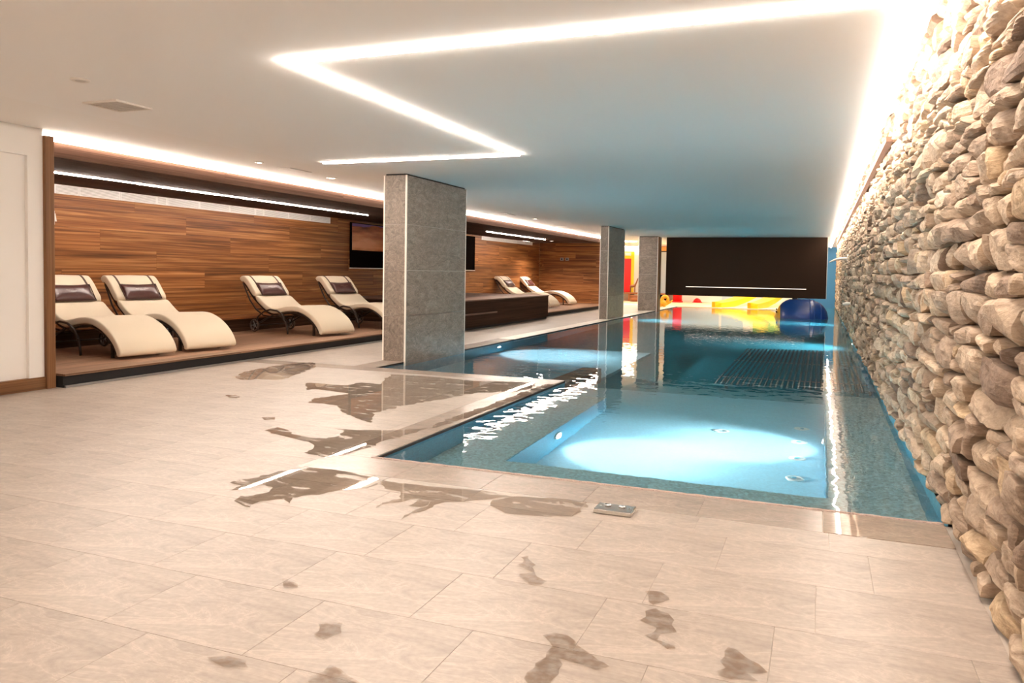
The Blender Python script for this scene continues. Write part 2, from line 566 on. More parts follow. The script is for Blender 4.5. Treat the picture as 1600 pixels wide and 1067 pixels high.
qpart('basin_wall', [vq(XL, YN, XW, YN, D, TOPW - .01), vq(XL, YN, XL, YP, D, TOPW), vq(XW, YN, XW, YB, D - .25, .02),
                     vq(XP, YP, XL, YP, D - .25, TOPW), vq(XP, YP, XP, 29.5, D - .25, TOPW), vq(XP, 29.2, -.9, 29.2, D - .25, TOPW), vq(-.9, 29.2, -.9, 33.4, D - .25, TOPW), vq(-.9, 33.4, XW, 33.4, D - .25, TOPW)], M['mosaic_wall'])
lb = MB()
lb.box(XL - .01, YN, D, -2.03, 7.86, LZ, skip='bl')
o = add('sitting_ledge', lb, M['mosaic_ledge'], pb)
lb = MB()
lb.box(.09, YN, D, XW, 9.1, LZ, skip='br')
add('sitting_ledge', lb, M['mosaic_ledge'], pb)
lb = MB()
lb.box(-2.03, YN, D, .09, 5.09, LZ - .0, skip='b')
add('sitting_ledge', lb, M['mosaic_ledge'], pb)
fb = MB()                                              # blue faces of the ledges
fb.box(-2.035, 5.1, D, -2.022, 7.86, LZ - .01)
fb.box(.078, 5.1, D, .089, 9.1, LZ - .01)
fb.box(-2.03, 5.085, D, .09, 5.098, LZ - .01)
fb.box(XL, 7.862, D, -2.03, 7.872, LZ - .01)
add('ledge_face', fb, M['mosaic_wall'], pb)
lb = MB()
lb.box(XL - .24, YP - .02, D, XL - .0, 9.55, -.10, skip='b')
add('submerged_wall', lb, M['coping_dark'], pb)
# overflow gap shadow along the main pool edge
gp = MB()
gp.box(XL - .011, YN - .02, -.03, XL, YP - .012, -.004)
gp.box(XP - .0, YP - .011, -.03, XL, YP, -.004)
gp.box(XP - .011, YP, -.03, XP, 29.2, -.004)
add('overflow_gap', gp, M['dark_gap'], pb)
# jets
def jet(x, y, z, ax, r, mats=('steel', 'dark_gap')):
    mb = MB()
    s = {'x+': 1, 'x-': -1, 'z': 1}[ax]
    a = ax[0]
    mb.lathe([(r, 0), (r, .008 * s), (r * .8, .014 * s), (r * .62, .014 * s), (r * .55, .004 * s)], (x, y, z), a, 16)
    o = fixn(add('jet_nozzle', mb, M[mats[0]], pb, smooth=True))
    mb = MB()
    mb.lathe([(r * .3, .004 * s), (r * .26, .018 * s), (.001, .02 * s)], (x, y, z), a, 12)
    fixn(add('nozzle_cap', mb, M[mats[1]], o))
for y, z in ((5.49, -.44), (5.85, -.42), (6.64, -.40), (7.04, -.40)):
    jet(XL + .001, y, z, 'x+', .032)
for y, z in ((8.07, -.62), (7.63, -.60), (6.81, -.60), (6.44, -.58)):
    jet(XW - .001, y, z, 'x-', .022, ('fitting', 'steel'))
for x, y in ((-.81, 7.38), (-.12, 7.75), (-.13, 7.22), (-.13, 6.66), (-.13, 6.10)):
    jet(x, y, D + .001, 'z', .07, ('fitting', 'mosaic_wall'))

wt = MB()
wt.quad((XL, YN, WZ), (XW, YN, WZ), (XW, YP, WZ), (XL, YP, WZ))
wt.quad((XP, YP, WZ), (XW, YP, WZ), (XW, 29.2, WZ), (XP, 29.2, WZ))
wt.quad((-.9, 29.2, WZ), (XW, 29.2, WZ), (XW, 33.4, WZ), (-.9, 33.4, WZ))
water = add('pool_water', wt, M['water'])
tag(water, 'clear blue rippled pool water mirroring the pillars and light lines', 'water', kind='structure')

# ---- ceilings
ce = MB()
XC = -5.60
ce.box(XC, -3.2, H, .335, YB, H + .25)
tag(add('ceiling', ce, M['ceiling']), 'white smooth ceiling over the pool with inset light lines', 'ceiling', kind='structure')
ce = MB()
ce.box(-6.95, -3.2, HS, XC, YE + .1, HS + .25)
ce.box(-12.5, YE + .1, HS, XC, YB, HS + .25)
tag(add('ceiling_side', ce, M['side_ceiling']), 'slightly raised white ceiling strip between lounge and pillars', 'ceiling', kind='structure')
ce = MB()
ce.box(.30, -3.2, 2.78, .9, YB, 2.90)
ce.box(.30, -3.2, H + .25, .335, YB, 2.78)
tag(add('ceiling_cove', ce, M['white']), 'white light cove above the stone wall', 'ceiling', kind='structure')
nc = empty('ceiling_lounge', (0, 0, 0))
tag(nc, 'low dark wood plank ceiling of the lounge niche', 'ceiling', kind='structure')
y = 5.2
k = 0
x = -6.95
while x > XB + .01:
    x2 = max(x - .28, XB)
    y = 5.2 - (k % 3) * .8
    k += 1
    while y < YE:
        y2 = min(y + 2.6, YE)
        ya = max(y, 5.2)
        key = ('cl', round(x - x2, 3), round(y2 - ya, 3))
        if key not in _cache:
            _cache[key] = MB().box(-(x - x2) / 2 + .001, -(y2 - ya) / 2 + .001, 0, (x - x2) / 2 - .001, (y2 - ya) / 2 - .001, .02).mesh('plank')
        link('plank', _cache[key], M['wood_dark'], nc, loc=((x + x2) / 2, (ya + y2) / 2, HN))
        y = y2
    x = x2
add('backing', MB().box(XB - .1, 5.2, HN + .0202, -6.95, YE, HN + .2), M['black'], nc)
y = 5.2
while y < YE:                                           # fascia boards facing the pool
    y2 = min(y + 2.6, YE)
    add('fascia_board', MB().box(-6.95, y + .001, HN, -6.93, y2 - .001, HS - .055), M['wood_dark'], nc)
    y = y2

# ---- lounge platform
pf = empty('floor_lounge')
tag(pf, 'low brown plank platform carrying the loungers, dark recessed edge', 'platform', kind='structure')
add('riser', MB().box(XB, 5.29, 0.0, XE - .03, YE, PZ - .021), M['dark_gap'], pf)
k = 0
x = XE
while x > XB + .01:
    x2 = max(x - .19, XB)
    y = 5.29 - ((k * 1.37) % 2.4)
    k += 1
    while y < YE:
        y2 = min(y + 2.4, YE)
        ya = max(y, 5.29)
        if y2 - ya > .05:
            key = ('pf', round(x - x2, 3), round(y2 - ya, 3))
            if key not in _cache:
                _cache[key] = MB().box(-(x - x2) / 2 + .001, -(y2 - ya) / 2 + .001, -.02, (x - x2) / 2 - .001, (y2 - ya) / 2 - .001, 0).mesh('plank')
            link('plank', _cache[key], M['wood_deck'], pf, loc=((x + x2) / 2, (ya + y2) / 2, PZ))
        y = y2
    x = x2
add('metal_edging', MB().box(XE - .012, 5.29, .002, XE + .01, YE, .022), M['steel_dark'], pf)
# long bench ledge at the foot of the back wall
lg = empty('bench_ledge', (0, 0, 0))
tag(lg, 'long low wooden ledge along the foot of the lounge back wall', 'ledge')
add('ledge_front', MB().box(XB + .001, 5.22, PZ + .001, -8.69, 13.35, .33), M['wood_podium'], lg)
add('ledge_top', MB().box(XB + .001, 5.22, .331, -8.67, 13.35, .352), M['wood_wall'], lg)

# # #

Written problem: Return nothing but the lines running from the start of the data to the line with "qpart('basin_wall', [vq(XL, YN, XW, YN, D, TOPW", please, both ends included and no pictures.

Exercise solution:
The Blender Python script for this scene continues. Write part 2, from line 566 on. More parts follow. The script is for Blender 4.5. Treat the picture as 1600 pixels wide and 1067 pixels high.
qpart('basin_wall', [vq(XL, YN, XW, YN, D, TOPW - .01), vq(XL, YN, XL, YP, D, TOPW), vq(XW, YN, XW, YB, D - .25, .02),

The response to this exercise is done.